Not that she’s looking a gift horse in the mouth. Ace also provided a local organization expert to clear out and clean up the Miller’s home. (Meanwhile, first-place winners in 10 categories including bedroom, closet, dorm room, home office, and basement got $500 Ace sprees and clean-up of one room.)

“It was just unbelievable,” Miller raves. “We had two of everything when we got married. Our closets were unbearable. They hauled off a vanload of trash and stuff, swept up, and started over. Two of the p.r. agency guys – real nice guys in their 20s – helped the cleaning crew.” BSMG Worldwide, Chicago, handled the campaign for Oak Brook, IL-based Ace.

CASHING IN Of course, not every winner wants a fence, or foreign travel, or a bed & breakfast of her very own. Cash still carries cachet.

When Minute Maid ran The Minute Maid Taste Sensation Destination Sweepstakes in 1997, offering an orange grove and bed & breakfast built to the winners’ specifications, would-be innkeeper Stephanie Rivers instead took $1 million in greenbacks (paid out over 20 years).

A fair number of Pepsi’s winners picked cash, too – mostly the affianced who had honeymoon trips in the offing, the time-crunched who couldn’t travel during Pepsi’s window (February ’99 to July ’00), or the chronically indecisive. “If you just can’t make up your mind [on where to travel], taking home $5,000 isn’t too shabby,” Casabona says.

Marketers who want token incentives that are more memorable than cash find that stored-value cards – looks like a credit card, acts like a gift certificate – are shopping-spree fodder. Among recipients of American Express’s Persona card, 63 percent splurge at specialty shops such as Bath & Body Works and The Sharper Image, reports American Express Incentive Services, St. Louis. Another 22 percent head to department-stores, and eight percent shop via mail order. Only seven percent spend their cards on travel and entertainment, although that percentage is on the rise as cardholders choose travel perks and splurge on the occasional night out.

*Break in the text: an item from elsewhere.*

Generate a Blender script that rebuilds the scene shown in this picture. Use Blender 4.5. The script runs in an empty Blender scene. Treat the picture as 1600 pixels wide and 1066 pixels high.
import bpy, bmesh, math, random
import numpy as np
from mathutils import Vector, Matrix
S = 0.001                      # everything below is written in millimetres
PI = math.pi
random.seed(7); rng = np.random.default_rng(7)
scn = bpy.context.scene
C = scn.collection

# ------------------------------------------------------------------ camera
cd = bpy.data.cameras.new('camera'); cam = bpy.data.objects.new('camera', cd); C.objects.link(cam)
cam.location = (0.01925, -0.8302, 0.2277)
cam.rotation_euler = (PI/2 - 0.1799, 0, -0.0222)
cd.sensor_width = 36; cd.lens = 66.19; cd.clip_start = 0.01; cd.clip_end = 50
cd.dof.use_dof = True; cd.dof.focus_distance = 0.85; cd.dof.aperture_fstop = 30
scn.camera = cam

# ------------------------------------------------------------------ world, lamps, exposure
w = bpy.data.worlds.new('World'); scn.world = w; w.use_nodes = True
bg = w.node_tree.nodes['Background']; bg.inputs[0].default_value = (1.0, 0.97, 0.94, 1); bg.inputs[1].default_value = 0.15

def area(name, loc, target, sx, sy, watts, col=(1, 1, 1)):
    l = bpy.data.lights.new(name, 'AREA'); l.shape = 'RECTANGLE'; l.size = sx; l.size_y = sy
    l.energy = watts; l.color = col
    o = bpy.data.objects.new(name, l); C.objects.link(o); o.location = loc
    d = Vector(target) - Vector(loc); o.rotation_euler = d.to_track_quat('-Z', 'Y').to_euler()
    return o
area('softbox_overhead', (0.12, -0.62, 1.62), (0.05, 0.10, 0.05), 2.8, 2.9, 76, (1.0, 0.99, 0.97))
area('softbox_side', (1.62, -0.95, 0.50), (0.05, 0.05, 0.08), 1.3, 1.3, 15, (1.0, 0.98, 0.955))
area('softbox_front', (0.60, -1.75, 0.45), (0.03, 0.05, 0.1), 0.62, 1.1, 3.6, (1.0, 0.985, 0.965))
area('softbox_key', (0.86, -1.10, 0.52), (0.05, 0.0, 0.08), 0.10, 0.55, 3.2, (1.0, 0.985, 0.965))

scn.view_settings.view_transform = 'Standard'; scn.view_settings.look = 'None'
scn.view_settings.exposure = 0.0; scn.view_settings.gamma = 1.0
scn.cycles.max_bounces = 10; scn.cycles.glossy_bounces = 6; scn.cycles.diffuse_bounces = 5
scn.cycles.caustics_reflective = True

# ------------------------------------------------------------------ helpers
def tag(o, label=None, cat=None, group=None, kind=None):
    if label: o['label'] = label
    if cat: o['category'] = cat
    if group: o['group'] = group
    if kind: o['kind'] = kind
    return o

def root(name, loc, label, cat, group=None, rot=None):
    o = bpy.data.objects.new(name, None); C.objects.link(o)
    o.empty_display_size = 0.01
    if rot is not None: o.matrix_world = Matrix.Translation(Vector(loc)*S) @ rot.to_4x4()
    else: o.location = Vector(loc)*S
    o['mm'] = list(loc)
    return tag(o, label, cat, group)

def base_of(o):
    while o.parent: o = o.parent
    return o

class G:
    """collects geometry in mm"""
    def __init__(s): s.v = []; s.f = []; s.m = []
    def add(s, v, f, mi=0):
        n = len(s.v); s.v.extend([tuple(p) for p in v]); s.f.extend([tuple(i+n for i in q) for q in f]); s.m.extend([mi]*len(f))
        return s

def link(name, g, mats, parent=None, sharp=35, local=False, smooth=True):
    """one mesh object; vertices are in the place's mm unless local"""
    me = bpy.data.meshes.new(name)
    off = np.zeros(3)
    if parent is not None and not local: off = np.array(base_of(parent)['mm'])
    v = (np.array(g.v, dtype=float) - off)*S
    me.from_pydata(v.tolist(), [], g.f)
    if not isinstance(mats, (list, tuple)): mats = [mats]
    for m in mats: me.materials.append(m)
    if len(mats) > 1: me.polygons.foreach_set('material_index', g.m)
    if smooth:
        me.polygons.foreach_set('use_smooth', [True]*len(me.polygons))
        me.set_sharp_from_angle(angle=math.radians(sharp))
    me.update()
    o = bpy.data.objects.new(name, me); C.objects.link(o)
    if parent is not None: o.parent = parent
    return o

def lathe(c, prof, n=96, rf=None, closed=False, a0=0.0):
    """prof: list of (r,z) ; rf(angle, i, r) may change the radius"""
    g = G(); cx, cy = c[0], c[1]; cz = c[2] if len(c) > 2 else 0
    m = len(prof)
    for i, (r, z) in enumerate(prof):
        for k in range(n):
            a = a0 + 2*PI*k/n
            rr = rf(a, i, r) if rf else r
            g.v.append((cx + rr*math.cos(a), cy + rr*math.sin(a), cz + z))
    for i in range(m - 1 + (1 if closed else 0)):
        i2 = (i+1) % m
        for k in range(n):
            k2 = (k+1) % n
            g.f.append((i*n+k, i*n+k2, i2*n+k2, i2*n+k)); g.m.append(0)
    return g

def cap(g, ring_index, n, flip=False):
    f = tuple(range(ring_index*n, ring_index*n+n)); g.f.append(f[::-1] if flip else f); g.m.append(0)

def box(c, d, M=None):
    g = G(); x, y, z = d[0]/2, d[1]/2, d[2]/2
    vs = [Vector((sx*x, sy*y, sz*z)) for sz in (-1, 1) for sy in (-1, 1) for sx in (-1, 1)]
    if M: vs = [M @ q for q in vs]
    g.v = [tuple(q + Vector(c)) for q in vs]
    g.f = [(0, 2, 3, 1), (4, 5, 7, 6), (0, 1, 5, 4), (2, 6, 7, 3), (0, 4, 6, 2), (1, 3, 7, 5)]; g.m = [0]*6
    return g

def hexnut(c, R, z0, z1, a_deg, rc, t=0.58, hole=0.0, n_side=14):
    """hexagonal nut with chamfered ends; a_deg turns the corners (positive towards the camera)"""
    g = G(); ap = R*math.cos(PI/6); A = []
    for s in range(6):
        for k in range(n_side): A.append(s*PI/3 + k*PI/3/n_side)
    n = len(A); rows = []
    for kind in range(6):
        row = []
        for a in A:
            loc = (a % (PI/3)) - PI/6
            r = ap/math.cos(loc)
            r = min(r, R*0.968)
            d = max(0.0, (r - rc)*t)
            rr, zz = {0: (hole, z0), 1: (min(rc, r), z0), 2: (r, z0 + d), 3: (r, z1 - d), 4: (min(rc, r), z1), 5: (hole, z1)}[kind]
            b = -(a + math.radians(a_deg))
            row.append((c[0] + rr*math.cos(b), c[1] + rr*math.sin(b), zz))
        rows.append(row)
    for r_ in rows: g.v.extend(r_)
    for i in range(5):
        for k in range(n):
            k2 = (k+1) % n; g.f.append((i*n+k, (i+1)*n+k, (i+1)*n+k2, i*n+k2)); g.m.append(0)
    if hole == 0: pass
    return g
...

“It’s guilt-free shopping,” says Darryl Hutson, AmEx Incentive Services ceo. “People treat themselves to a memorable reward – it’s `sticky,’ [and] consumers need to remember [their reward] for marketers to get a return.” Persona is a selective-use card redeemable at 150 retailers, catalogers, and travel venues. AmEx also makes an open-use card called Encompass that’s accepted at the same locations as AmEx credit cards, and last fall introduced Preferences, which allows a marketer to specify what merchants will be able to accept a brand’s customized card.

Cardholders tend to splurge more with selective-use cards, and use open-ended cards for smaller, everyday purchases, AmEx reports. The average transaction for selective-use cards is $100, compared with $30 for open-use cards.

AmEx has distributed 250,000 cards. These days, about one-third go to consumers via promotions, one-third to employee incentive programs, and the rest to trade promos. Consumer promotion has been the fastest-growing segment for AmEx in recent months. General Motors earlier this year offered a $50 Persona card to consumers who registered online, then visited a dealer for a test drive. Virgin Atlantic gave a $500 card to new registrants of its Virgin Freeways frequent-flier program who booked a North Atlantic flight. BIC Corp. ran a Value Days sweeps for disposable razors, awarding $100, $1,000, and $10,000 stored-value cards as prizes. In-store displays and FSIs to 46 million households supported. Marketing Drive Worldwide’s Barr Benedett Group, Westport, CT, handled.

AmEx is developing new products for consumer promos, and pitching the cards to promo and ad shops. It’s also redesigning AmEx gift cheques, adding holograms for better security and installing an automated fulfillment system by January 2001. “Consumers are a diverse group,” Hutson says. “This isn’t a one-size-fits-all incentive.”

A winner’s favorite prize isn’t necessarily the most expensive one. One of Pepsi’s ticket winners, a young guy from Philadelphia, wanted to see Bruce Springsteen in the Meadowlands. “He could have taken a cab there,” Turano shrugs.

But that’s the best part of do-it-yourself incentives: Winners are happy to get what they want – and a happy consumer is a good advocate for the brand.